Here are some tips and extra information regarding the kombucha:
-If at any point you see mold STOP! Get rid of the scoby and all the drink, clean container thoroughly, and start again. Ingesting mold can cause illness and overall just isn’t any fun to deal with.
-Before buying a scoby, look around in your community. Because scobies form a new one when kombucha’s made, people end up with many scobies before long. Those that make kombucha tend to share them with friends, family, and their community so check listings like craigslist first. If unable to find any, several sites exist that sell great cultures.
Flavoring kombucha is an easy and fun activity that adds a bit of excitement to an already great drink. Simply add a small amount of juice or a few berries, ginger pieces, etc to the bottles used for bottling. Leave the bottles out for a day or two to absorb the flavors and continue to carbonate then place in fridge. Cooling will halt further carbonation.
-To bottle, first remove cultures (along with about a cup each of new kombucha) and place in jars for storage. Next pour kombucha in ez-cap bottles or any glass bottle with a plastic lid. I personally reuse kombucha bottles that I bought from stores like Whole Foods OR I use Grolsch bottles (after finishing the beer of course). Some people recommend buying the ez-cap bottles online; however, they are almost just as expensive as the Grolsch bottles and have no beer inside. Therefore, Grolsch bottles are definitely the better deal.
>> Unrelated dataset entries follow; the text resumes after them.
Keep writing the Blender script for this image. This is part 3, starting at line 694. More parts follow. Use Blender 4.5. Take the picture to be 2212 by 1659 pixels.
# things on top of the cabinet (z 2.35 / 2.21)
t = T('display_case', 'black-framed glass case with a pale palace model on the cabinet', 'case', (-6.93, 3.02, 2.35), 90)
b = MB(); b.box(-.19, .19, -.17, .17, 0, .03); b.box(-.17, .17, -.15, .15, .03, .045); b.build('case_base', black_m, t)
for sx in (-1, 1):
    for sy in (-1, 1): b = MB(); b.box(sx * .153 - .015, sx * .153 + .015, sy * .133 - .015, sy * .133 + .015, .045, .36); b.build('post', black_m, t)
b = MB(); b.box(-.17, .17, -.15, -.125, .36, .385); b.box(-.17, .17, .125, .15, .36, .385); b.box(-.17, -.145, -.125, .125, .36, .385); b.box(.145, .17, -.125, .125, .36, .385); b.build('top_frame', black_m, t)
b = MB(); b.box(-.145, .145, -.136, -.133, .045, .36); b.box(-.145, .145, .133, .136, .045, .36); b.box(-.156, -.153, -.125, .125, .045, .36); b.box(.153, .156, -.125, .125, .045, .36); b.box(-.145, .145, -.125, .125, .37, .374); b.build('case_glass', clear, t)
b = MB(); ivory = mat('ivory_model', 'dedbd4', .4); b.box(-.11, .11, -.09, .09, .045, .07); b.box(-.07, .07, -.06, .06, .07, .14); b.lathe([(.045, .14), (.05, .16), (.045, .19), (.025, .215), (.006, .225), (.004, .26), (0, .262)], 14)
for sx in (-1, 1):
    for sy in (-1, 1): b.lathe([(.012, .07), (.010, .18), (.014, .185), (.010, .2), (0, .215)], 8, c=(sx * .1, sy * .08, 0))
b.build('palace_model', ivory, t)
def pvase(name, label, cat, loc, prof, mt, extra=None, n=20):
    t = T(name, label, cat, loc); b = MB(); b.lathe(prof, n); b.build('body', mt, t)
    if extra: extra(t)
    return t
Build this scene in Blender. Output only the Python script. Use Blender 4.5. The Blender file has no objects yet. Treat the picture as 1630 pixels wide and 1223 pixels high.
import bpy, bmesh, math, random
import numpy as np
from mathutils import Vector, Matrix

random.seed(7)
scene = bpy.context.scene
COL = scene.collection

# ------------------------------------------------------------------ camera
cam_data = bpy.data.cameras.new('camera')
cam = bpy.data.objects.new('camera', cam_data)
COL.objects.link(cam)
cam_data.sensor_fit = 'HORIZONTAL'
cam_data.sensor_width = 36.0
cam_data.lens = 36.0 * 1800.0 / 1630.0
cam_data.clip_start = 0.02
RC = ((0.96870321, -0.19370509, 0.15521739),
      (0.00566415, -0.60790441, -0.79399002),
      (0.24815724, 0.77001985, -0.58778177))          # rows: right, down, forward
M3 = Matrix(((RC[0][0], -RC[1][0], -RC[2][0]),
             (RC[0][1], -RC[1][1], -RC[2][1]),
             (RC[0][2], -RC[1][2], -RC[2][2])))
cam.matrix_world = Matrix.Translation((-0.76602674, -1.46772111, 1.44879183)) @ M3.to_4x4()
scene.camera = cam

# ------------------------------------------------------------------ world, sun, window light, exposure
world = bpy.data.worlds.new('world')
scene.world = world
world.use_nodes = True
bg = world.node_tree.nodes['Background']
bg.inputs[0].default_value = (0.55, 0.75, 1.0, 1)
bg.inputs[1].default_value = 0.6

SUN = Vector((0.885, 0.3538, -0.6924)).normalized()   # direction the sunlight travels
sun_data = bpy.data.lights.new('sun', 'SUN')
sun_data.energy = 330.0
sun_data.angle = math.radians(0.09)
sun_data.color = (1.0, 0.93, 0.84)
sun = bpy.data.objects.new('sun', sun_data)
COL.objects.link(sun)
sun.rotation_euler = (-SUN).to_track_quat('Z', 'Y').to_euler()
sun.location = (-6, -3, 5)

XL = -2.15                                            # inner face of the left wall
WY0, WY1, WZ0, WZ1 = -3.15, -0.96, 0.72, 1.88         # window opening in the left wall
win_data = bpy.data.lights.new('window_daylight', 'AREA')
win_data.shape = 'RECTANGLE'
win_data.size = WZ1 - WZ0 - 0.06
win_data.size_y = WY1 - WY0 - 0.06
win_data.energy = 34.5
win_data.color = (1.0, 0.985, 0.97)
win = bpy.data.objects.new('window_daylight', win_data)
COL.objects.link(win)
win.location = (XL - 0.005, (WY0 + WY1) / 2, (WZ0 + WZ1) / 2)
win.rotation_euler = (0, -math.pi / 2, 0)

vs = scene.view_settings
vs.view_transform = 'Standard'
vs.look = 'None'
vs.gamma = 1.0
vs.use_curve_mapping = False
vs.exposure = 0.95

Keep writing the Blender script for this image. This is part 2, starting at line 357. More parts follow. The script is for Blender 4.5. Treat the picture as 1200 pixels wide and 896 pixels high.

-For storing kombucha, place the cultures with a cup of komucha in very clean glass jars. They can stored either in the fridge or in a cubbard. Many people choose to put them in a dry cubbard; however, I always end up growing more that way so I put them in the fridge, which makes them hibernate. Simply take them out before you start boiling the water so they have time to wake up a little.

Well, this concludes the basic how-to for kombucha making. Making one’s own kombucha is a great way to save money and connect to the earth in an interesting way–through fermentation. Good luck and happy brewing!